THE EXERCISE:
Please restate, exactly as written, the lines running from the beginning of the material through the line that has "rnd = random.Random(7)" in it.

======== COLLECTED MATERIAL ========

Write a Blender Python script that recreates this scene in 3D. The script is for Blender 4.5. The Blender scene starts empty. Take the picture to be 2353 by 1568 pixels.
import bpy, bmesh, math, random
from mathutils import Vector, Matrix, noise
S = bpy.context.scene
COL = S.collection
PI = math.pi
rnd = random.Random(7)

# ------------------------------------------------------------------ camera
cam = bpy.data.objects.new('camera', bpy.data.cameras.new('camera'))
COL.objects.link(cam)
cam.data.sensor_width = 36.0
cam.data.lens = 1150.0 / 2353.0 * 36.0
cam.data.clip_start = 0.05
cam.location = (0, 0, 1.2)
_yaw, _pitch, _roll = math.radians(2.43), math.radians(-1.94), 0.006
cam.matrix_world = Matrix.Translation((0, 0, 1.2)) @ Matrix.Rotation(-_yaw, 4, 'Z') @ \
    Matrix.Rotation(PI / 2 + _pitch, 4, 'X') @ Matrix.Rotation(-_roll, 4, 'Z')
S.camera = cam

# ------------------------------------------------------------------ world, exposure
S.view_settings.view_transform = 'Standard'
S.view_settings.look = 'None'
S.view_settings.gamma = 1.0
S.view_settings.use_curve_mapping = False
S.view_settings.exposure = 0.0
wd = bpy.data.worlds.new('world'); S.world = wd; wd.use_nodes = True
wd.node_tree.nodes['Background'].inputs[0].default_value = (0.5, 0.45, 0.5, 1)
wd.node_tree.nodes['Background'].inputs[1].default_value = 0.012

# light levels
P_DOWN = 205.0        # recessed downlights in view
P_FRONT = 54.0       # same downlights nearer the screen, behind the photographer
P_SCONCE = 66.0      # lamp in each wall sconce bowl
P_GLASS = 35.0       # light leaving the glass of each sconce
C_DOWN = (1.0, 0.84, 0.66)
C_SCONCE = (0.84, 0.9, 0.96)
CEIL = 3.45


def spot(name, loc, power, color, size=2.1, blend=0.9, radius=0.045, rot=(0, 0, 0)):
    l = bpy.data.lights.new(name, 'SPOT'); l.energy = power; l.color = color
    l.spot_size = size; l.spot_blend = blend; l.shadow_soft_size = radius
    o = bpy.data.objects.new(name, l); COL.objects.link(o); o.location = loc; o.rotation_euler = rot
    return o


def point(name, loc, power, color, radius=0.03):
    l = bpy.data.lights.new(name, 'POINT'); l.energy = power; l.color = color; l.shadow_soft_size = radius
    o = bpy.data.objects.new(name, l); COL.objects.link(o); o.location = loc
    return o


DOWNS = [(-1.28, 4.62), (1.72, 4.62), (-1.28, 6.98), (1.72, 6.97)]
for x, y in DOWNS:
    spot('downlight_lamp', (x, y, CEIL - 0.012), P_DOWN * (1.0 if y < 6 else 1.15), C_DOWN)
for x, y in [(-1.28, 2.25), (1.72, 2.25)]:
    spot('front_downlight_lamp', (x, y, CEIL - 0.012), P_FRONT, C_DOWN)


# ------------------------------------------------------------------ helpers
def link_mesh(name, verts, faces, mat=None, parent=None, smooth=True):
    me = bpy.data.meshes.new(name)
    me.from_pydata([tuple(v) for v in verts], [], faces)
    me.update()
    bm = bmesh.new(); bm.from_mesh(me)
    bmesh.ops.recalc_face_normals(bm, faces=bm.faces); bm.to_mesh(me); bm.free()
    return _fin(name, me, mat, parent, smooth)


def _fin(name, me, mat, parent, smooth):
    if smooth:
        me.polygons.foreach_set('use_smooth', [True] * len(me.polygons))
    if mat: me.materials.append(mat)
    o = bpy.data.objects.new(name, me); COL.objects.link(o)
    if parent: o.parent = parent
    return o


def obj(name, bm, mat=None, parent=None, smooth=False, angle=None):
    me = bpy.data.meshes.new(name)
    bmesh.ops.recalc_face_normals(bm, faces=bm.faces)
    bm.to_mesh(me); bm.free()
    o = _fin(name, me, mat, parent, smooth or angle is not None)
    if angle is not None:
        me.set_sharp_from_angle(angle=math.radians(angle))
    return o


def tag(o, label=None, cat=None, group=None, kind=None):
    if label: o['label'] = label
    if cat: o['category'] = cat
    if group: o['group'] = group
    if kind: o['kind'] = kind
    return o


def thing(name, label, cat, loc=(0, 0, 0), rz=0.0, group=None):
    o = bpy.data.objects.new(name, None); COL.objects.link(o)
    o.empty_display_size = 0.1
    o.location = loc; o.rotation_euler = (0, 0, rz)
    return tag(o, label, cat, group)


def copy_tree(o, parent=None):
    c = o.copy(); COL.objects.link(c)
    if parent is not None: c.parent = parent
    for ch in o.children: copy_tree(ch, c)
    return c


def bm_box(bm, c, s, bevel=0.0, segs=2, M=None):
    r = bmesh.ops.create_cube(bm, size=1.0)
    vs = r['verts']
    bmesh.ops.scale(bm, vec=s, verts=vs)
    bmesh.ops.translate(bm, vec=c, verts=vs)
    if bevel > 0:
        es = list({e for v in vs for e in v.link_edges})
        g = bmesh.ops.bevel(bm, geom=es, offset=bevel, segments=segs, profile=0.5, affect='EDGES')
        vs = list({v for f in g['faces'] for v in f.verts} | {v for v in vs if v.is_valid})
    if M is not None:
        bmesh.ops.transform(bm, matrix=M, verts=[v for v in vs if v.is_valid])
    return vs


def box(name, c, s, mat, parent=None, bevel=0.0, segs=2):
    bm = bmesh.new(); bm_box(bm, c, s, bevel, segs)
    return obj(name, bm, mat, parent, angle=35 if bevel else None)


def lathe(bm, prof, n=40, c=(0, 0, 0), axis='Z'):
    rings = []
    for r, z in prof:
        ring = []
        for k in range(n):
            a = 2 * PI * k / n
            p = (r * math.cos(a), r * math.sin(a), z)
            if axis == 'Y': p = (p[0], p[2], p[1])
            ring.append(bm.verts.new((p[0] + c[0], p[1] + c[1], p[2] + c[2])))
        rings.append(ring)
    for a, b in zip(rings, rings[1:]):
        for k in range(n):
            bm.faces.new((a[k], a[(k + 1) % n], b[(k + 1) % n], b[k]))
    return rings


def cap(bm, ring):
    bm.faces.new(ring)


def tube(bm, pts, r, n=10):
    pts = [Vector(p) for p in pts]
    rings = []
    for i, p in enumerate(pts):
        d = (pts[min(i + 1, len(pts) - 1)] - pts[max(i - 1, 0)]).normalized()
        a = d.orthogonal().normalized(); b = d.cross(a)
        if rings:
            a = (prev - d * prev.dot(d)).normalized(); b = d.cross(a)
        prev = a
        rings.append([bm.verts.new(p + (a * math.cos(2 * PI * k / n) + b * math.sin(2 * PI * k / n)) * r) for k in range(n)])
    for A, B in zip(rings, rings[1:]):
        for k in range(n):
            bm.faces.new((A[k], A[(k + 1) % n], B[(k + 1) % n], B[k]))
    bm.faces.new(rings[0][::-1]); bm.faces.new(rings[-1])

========

RESPONSE:
Write a Blender Python script that recreates this scene in 3D. The script is for Blender 4.5. The Blender scene starts empty. Take the picture to be 2353 by 1568 pixels.
import bpy, bmesh, math, random
from mathutils import Vector, Matrix, noise
S = bpy.context.scene
COL = S.collection
PI = math.pi
rnd = random.Random(7)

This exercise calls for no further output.